→ WHAT IS ASKED
Beginning with the line that contains "Continue the Blender" and ending with the line that contains "the plywood','metal disc',(.168,.915,.0005))", reproduce each line exactly; include both and add nothing.

[Scene script records]
● ● ● ● ●

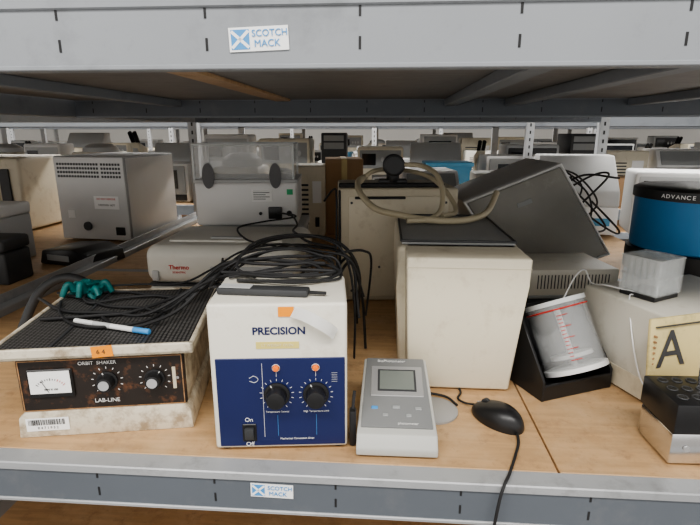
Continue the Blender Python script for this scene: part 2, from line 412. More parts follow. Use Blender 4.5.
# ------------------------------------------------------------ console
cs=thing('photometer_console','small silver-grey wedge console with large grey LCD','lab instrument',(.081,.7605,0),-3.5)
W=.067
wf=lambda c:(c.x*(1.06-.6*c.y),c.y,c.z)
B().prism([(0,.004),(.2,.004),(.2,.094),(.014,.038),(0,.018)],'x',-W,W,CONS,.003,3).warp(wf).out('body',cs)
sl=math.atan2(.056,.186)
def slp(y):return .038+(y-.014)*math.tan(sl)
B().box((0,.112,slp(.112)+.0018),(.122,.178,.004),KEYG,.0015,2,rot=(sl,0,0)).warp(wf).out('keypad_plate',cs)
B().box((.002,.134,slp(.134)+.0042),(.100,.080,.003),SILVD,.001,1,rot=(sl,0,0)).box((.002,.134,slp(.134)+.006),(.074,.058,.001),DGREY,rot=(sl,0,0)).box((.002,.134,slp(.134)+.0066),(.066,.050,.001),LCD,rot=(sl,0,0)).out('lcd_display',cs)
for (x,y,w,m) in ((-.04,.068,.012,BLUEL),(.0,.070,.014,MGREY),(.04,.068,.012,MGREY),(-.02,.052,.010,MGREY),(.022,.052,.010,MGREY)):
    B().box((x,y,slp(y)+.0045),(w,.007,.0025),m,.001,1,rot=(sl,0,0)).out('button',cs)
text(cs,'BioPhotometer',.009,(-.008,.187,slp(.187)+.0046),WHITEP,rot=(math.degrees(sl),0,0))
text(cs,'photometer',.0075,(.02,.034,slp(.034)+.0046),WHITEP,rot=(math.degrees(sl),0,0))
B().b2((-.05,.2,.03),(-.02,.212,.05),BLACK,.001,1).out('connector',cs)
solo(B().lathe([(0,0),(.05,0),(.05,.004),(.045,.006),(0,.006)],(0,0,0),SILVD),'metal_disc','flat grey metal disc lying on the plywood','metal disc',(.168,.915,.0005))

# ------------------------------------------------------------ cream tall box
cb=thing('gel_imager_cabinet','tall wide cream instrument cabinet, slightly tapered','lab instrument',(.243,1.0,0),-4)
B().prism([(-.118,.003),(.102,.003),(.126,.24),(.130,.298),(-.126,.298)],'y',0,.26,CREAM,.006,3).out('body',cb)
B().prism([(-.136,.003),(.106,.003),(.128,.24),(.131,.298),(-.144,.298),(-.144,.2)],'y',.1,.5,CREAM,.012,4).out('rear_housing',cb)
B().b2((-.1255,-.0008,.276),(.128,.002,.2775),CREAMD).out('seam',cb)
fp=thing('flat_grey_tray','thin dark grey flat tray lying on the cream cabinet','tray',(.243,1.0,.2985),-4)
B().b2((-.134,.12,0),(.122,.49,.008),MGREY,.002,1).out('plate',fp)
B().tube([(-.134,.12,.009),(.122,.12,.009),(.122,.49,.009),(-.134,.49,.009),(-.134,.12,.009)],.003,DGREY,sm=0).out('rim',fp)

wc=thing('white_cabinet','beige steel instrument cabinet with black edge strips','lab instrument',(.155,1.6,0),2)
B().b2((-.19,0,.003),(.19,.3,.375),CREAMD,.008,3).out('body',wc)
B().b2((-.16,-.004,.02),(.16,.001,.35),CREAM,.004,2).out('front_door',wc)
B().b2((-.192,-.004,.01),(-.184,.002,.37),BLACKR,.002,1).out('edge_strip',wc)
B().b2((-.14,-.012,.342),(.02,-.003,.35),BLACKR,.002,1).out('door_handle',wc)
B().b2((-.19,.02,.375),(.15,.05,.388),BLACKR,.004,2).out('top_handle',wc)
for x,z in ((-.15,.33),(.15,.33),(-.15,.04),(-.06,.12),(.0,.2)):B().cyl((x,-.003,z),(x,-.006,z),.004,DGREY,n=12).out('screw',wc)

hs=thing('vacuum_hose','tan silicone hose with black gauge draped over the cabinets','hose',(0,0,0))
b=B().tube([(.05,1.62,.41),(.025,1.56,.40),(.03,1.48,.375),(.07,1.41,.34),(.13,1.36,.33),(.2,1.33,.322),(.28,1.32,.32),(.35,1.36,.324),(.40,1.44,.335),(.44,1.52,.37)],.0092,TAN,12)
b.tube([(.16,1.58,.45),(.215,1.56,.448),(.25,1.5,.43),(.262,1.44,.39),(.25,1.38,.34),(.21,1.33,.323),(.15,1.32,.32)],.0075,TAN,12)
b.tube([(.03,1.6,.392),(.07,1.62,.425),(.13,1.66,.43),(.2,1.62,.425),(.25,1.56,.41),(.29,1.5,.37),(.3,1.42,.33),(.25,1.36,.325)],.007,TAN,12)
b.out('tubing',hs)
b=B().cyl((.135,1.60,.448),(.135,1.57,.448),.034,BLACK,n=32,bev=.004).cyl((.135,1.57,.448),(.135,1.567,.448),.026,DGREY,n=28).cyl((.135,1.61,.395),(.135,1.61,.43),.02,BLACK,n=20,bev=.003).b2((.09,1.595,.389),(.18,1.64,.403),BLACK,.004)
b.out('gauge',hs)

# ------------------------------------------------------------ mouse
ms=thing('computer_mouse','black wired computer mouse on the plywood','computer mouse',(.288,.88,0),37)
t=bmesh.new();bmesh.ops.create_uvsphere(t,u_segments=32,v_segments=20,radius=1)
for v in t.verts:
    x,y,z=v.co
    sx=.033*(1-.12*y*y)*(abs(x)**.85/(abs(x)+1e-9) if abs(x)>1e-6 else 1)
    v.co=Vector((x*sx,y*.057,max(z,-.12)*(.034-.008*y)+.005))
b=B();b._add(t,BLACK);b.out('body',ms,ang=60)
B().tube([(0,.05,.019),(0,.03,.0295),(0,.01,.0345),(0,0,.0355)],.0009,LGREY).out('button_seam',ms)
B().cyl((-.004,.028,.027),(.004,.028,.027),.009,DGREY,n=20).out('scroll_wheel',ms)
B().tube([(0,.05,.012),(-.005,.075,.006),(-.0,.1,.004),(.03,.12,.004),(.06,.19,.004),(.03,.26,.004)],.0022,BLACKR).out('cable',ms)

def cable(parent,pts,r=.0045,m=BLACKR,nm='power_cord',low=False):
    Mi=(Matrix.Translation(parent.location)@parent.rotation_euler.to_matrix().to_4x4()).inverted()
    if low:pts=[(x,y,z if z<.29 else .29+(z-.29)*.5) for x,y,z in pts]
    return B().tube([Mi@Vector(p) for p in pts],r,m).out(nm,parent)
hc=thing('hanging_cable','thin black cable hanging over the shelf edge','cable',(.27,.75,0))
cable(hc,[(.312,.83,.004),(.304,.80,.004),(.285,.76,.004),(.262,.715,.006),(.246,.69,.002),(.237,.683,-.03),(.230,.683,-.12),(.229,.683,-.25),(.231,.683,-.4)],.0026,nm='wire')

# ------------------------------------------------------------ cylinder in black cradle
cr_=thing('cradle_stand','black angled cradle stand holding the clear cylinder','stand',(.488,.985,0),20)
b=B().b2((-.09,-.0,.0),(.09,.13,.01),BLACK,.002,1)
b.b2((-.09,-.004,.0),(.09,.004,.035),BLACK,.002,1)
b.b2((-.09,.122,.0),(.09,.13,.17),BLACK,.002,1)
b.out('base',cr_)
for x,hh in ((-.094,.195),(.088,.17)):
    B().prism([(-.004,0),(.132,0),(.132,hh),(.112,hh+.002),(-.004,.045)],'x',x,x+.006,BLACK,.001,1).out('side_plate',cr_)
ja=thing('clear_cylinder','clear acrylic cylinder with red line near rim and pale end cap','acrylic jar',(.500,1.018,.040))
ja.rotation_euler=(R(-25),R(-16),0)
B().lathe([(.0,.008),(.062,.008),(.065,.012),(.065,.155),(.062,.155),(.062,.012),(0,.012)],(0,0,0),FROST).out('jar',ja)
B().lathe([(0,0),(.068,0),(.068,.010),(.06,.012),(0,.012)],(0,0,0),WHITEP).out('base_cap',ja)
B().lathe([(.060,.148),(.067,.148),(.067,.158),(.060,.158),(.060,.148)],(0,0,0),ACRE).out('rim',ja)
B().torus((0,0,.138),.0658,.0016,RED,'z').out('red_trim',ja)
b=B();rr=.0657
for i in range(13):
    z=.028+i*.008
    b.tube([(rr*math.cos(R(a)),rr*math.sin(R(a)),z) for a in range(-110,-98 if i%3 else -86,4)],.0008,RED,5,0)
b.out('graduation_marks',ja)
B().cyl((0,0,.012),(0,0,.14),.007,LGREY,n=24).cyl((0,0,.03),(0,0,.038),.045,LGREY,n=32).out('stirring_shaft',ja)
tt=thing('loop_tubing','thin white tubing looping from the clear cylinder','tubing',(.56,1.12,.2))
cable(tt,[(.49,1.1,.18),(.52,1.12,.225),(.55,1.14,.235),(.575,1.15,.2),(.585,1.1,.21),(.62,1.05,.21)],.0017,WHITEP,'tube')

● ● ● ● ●

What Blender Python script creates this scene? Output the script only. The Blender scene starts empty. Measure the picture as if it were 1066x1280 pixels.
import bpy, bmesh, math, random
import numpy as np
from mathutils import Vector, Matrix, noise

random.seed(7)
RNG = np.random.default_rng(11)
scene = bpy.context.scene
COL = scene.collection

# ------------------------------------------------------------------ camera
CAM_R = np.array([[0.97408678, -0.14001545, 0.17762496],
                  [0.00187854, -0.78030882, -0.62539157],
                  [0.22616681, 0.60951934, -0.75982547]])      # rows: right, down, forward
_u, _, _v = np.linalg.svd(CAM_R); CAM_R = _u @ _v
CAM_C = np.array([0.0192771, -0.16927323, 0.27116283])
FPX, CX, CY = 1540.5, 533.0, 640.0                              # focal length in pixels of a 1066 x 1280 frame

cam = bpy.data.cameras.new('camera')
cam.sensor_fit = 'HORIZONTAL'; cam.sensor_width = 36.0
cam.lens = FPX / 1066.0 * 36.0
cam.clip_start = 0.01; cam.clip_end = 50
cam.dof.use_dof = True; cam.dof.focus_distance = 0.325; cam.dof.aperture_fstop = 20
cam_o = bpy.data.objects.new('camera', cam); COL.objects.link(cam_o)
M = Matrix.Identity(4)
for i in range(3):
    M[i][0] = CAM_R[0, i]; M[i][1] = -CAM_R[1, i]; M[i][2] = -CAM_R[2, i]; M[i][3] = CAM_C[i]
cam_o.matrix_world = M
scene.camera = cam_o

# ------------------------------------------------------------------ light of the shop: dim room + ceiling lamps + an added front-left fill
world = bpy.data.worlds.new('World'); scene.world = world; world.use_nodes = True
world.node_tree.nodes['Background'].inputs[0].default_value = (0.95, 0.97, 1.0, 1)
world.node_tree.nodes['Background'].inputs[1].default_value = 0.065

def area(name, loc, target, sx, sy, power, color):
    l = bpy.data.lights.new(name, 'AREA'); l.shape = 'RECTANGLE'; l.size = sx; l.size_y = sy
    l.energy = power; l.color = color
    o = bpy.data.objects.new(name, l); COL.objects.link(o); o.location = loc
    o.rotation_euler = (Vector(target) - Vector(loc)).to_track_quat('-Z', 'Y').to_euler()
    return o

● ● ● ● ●

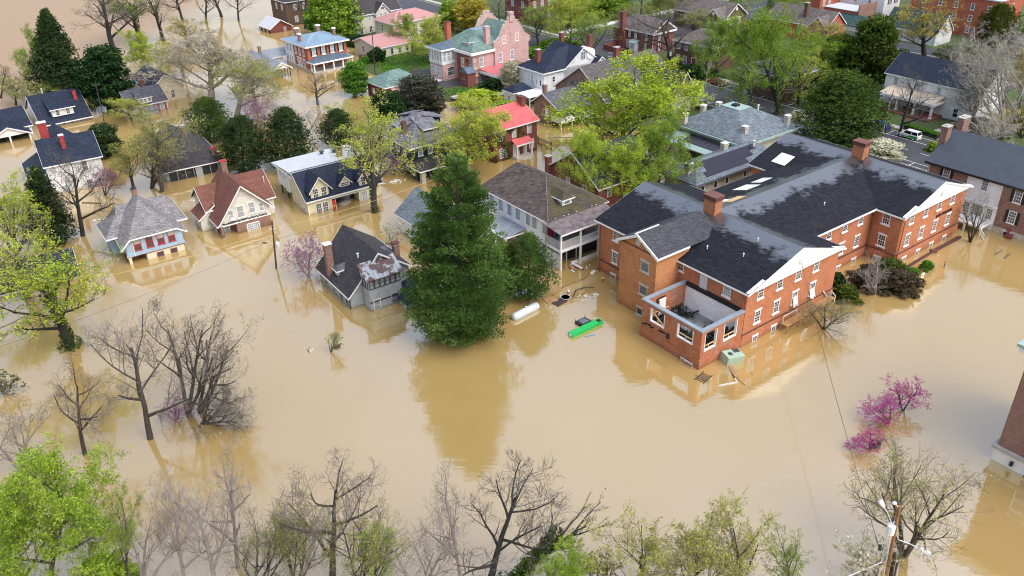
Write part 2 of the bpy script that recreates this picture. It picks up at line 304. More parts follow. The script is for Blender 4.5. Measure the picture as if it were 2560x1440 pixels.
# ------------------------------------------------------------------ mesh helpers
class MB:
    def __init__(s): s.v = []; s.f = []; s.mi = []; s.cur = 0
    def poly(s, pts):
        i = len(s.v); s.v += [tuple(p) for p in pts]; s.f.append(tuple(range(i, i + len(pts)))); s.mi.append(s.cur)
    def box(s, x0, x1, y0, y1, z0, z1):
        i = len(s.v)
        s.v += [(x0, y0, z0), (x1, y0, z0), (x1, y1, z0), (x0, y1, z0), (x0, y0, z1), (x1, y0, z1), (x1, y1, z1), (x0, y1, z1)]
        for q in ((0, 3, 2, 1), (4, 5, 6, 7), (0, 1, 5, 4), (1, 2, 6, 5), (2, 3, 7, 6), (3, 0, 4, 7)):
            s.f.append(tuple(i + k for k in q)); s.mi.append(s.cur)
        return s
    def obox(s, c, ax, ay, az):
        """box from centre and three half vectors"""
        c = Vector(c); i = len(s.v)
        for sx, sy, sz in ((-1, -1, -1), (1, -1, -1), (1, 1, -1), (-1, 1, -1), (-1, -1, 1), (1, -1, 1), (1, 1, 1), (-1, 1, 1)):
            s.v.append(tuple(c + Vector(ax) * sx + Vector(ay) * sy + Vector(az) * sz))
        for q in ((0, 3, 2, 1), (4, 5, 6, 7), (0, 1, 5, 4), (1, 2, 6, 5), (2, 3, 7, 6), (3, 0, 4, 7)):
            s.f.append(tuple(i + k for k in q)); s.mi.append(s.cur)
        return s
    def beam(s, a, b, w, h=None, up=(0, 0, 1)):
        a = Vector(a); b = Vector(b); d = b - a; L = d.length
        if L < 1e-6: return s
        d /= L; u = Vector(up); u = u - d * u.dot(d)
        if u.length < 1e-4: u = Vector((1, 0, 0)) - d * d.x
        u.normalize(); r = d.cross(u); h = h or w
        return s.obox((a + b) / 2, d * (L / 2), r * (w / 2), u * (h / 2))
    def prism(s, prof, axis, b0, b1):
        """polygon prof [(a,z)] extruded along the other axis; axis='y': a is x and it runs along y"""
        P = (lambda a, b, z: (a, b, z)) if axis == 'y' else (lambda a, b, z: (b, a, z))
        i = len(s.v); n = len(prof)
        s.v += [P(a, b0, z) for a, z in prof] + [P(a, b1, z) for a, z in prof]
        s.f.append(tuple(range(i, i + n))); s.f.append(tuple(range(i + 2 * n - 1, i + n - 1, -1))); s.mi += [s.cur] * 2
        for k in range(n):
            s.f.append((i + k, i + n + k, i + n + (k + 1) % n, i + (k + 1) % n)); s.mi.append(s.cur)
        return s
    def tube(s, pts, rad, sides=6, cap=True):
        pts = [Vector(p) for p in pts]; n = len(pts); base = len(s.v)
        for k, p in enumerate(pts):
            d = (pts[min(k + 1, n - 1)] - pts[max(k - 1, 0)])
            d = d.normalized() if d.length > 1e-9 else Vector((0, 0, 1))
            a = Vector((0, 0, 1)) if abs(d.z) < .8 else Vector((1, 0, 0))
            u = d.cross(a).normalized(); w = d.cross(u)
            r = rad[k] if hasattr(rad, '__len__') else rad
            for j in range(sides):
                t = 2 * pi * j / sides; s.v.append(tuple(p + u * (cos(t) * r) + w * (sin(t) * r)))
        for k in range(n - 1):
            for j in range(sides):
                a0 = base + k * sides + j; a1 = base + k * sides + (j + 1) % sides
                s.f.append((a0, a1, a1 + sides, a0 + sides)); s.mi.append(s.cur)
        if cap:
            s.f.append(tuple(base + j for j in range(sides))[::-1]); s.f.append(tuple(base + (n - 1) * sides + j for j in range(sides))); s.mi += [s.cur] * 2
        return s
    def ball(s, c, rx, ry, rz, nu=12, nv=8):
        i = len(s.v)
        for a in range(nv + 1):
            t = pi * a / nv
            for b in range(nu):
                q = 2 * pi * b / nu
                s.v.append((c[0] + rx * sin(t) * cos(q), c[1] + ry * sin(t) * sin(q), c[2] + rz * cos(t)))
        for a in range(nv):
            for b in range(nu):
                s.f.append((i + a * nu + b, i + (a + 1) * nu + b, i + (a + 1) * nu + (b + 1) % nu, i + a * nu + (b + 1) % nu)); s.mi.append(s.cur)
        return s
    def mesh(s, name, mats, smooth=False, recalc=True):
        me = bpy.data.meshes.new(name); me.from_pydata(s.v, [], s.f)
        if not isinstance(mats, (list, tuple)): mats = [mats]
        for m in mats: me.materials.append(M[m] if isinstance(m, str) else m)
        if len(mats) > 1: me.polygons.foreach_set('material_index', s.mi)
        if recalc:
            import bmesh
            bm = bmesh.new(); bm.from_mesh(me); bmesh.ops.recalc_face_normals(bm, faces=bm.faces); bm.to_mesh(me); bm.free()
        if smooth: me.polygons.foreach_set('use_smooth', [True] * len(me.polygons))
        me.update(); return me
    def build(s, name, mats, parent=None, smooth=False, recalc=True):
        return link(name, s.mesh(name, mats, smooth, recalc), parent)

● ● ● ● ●

→ REPLY TO THE EXERCISE
Continue the Blender Python script for this scene: part 2, from line 412. More parts follow. Use Blender 4.5.
# ------------------------------------------------------------ console
cs=thing('photometer_console','small silver-grey wedge console with large grey LCD','lab instrument',(.081,.7605,0),-3.5)
W=.067
wf=lambda c:(c.x*(1.06-.6*c.y),c.y,c.z)
B().prism([(0,.004),(.2,.004),(.2,.094),(.014,.038),(0,.018)],'x',-W,W,CONS,.003,3).warp(wf).out('body',cs)
sl=math.atan2(.056,.186)
def slp(y):return .038+(y-.014)*math.tan(sl)
B().box((0,.112,slp(.112)+.0018),(.122,.178,.004),KEYG,.0015,2,rot=(sl,0,0)).warp(wf).out('keypad_plate',cs)
B().box((.002,.134,slp(.134)+.0042),(.100,.080,.003),SILVD,.001,1,rot=(sl,0,0)).box((.002,.134,slp(.134)+.006),(.074,.058,.001),DGREY,rot=(sl,0,0)).box((.002,.134,slp(.134)+.0066),(.066,.050,.001),LCD,rot=(sl,0,0)).out('lcd_display',cs)
for (x,y,w,m) in ((-.04,.068,.012,BLUEL),(.0,.070,.014,MGREY),(.04,.068,.012,MGREY),(-.02,.052,.010,MGREY),(.022,.052,.010,MGREY)):
    B().box((x,y,slp(y)+.0045),(w,.007,.0025),m,.001,1,rot=(sl,0,0)).out('button',cs)
text(cs,'BioPhotometer',.009,(-.008,.187,slp(.187)+.0046),WHITEP,rot=(math.degrees(sl),0,0))
text(cs,'photometer',.0075,(.02,.034,slp(.034)+.0046),WHITEP,rot=(math.degrees(sl),0,0))
B().b2((-.05,.2,.03),(-.02,.212,.05),BLACK,.001,1).out('connector',cs)
solo(B().lathe([(0,0),(.05,0),(.05,.004),(.045,.006),(0,.006)],(0,0,0),SILVD),'metal_disc','flat grey metal disc lying on the plywood','metal disc',(.168,.915,.0005))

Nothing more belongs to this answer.